Otherwise the keyboard and display scan activity makes it onto the Unibus address lines which is not good.
After replacing E51 (74175) with a socketed version, the Bus Transceivers got good enables.
When probing the address lines, triggering on the now functional enable signal (pin 9) of every DS8641 Bus Transceiver, I noticed that several output bits were not following their input. I ended up replacing all remaining DS8641 Bus Transceivers associated with the 18-bit Unibus address lines with socketed versions of the ICs salvaged from a unrelated scrap board. So that was E61, E65, E55 and E50. I already had replaced the exploded E56.
Finally I could see the addresses I tested with (777777 and 000000), except address bits 8 and 9 which did not show valid TTL HIGH levels on pins 3 and 6 of E65.

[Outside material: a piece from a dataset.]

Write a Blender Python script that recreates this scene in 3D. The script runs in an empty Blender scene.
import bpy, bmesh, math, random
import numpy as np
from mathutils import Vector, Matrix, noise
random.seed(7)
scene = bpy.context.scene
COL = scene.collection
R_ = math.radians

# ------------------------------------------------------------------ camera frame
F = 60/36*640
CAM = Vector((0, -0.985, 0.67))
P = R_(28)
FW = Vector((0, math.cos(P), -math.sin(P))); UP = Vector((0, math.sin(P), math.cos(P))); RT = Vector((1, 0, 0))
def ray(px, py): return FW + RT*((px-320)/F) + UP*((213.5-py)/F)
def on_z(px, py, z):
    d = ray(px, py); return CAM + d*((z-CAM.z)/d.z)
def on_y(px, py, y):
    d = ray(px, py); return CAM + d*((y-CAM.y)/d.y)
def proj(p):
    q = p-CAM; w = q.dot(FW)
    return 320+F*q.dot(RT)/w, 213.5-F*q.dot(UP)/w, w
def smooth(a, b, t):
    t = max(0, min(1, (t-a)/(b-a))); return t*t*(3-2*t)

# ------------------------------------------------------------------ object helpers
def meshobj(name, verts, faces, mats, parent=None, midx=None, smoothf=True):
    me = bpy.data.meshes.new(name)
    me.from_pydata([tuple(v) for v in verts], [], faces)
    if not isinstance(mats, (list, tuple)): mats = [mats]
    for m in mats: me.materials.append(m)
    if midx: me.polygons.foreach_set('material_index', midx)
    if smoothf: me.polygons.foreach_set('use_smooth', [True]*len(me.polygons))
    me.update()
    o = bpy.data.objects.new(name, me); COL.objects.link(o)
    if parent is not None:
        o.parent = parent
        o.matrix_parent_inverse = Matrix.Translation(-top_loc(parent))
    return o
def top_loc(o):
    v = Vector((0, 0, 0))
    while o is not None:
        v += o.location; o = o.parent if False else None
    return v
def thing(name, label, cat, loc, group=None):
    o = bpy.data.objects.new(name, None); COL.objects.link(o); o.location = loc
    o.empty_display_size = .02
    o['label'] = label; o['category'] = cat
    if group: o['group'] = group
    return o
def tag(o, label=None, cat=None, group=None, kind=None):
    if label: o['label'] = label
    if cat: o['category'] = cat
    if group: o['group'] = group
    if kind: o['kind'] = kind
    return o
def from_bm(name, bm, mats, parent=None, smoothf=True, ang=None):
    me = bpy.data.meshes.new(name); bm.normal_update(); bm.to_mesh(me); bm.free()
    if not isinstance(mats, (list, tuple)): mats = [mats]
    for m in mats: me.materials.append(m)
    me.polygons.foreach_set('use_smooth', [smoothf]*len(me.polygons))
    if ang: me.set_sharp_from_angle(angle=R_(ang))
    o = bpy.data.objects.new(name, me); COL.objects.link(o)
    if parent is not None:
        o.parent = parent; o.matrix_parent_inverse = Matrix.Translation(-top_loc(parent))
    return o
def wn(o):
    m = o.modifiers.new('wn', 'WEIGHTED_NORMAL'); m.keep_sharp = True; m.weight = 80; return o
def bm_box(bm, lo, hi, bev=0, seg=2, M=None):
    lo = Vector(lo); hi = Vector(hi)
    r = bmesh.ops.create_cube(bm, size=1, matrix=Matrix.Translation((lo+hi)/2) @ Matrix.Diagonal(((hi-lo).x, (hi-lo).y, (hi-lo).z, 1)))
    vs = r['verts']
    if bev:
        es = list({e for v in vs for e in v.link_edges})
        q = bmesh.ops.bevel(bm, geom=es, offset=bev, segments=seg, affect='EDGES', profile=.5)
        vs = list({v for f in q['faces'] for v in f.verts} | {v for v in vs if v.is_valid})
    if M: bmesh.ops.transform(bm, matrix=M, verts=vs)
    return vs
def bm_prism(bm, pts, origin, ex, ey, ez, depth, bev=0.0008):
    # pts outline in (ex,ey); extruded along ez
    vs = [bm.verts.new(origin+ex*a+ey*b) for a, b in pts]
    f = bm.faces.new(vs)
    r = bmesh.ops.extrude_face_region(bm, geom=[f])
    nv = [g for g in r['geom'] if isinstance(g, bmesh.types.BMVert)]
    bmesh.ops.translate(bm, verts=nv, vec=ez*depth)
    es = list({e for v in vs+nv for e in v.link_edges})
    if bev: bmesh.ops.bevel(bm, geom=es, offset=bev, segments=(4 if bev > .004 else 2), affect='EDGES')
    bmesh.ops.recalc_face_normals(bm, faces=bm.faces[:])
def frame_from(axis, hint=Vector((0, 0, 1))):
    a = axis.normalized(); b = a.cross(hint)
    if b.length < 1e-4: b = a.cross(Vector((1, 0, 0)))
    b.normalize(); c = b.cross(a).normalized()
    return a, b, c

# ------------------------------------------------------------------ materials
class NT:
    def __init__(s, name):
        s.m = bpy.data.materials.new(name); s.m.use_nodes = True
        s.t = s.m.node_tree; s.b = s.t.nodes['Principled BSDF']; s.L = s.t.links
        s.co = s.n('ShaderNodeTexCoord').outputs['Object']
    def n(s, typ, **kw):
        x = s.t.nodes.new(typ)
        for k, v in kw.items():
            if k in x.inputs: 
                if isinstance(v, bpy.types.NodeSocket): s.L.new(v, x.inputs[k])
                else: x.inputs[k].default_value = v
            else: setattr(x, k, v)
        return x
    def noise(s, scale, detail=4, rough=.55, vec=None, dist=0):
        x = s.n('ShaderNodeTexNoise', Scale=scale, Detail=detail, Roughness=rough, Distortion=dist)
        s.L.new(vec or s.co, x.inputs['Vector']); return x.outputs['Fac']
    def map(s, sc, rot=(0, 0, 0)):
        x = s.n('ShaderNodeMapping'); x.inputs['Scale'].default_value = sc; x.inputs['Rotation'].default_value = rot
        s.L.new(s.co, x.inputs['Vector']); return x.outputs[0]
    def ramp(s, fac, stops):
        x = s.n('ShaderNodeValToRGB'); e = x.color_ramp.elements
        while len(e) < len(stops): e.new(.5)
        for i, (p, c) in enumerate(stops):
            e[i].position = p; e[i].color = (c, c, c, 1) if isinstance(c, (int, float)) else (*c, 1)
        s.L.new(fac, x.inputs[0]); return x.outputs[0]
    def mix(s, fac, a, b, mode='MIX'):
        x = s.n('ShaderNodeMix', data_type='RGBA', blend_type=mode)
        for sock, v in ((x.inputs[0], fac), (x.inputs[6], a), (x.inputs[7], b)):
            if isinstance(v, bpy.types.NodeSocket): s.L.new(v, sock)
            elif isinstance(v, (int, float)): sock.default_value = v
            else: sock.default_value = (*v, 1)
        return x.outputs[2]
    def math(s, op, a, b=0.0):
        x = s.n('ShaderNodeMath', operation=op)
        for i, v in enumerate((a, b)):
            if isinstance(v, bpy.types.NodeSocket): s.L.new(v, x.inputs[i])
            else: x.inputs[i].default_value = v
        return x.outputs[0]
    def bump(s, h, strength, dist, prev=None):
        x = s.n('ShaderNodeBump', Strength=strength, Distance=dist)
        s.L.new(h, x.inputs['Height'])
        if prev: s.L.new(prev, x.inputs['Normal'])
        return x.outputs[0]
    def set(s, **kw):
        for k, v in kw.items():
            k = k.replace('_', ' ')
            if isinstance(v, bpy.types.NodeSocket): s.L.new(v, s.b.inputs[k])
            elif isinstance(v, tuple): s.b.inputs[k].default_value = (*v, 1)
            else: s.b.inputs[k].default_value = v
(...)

The signals were pulled towards ground and only reached about 1.6V.
I pulled the now socketed E65 DS8641 and re-tested it. It worked perfectly. Hmmm ...
The associated signals were "KY6 BB A08 H" and "KY6 BB A08 H".
These fed into the previously mentioned address decode logic but also into E70 a DM8093 Quad Buffer.
I was reluctant to pull E70 with my vacuum desoldering station to preserve the IC as this always risks damage to the board.
Instead I cut pin 2 of E70 ("KY6 BB A08 H").
Unfortunately the signal was still being pulled towards ground.
I patched up the cut pin 2 of E70.
This left only the address decode logic as the cause of the invalid TTL levels of signals "KY6 BB A08 H" and "KY6 BB A08 H".
Specifically E60 a 13 input NAND gate 74S133.
After cutting pin 12 of E60 which receives signal "KY6 BB A08 H" the signal became good and was no longer pulled towards ground.
I replaced E60 with a socketed version of a salvaged 74S133.
Finally when I tried the self-test (examine the Switch Register at Unibus address 777570) I saw a valid address decode triggering signals "BUS SSYN L" and "KY4 EN DB -> BUS L" which place the data onto the Unibus data lines and starts the sampling of the data on the bus.
I no longer got a Bus Error - which was good, but the SR value read back had bit 1 always zero. So a value 777 read back as 775.
A few more minutes of probing signals showed the remaining culprit being E9 another faulty 74175 implementing Switch Register bits 0 - 3.
I replaced E9 with a socketed and salvaged version, but in my excitement cut out E10 (another 74175) first. Oh well - collateral damage.
So now both E9 and E10 are socketed with salvaged ICs.
Finally the M7859 Programmer's Console controller board Self Test worked as it meant to.
Here is a photo of the fully repaired board - note the many sockets ((click to see full size):
I already had a working spare board, but was determined to make this "exploded" board work too.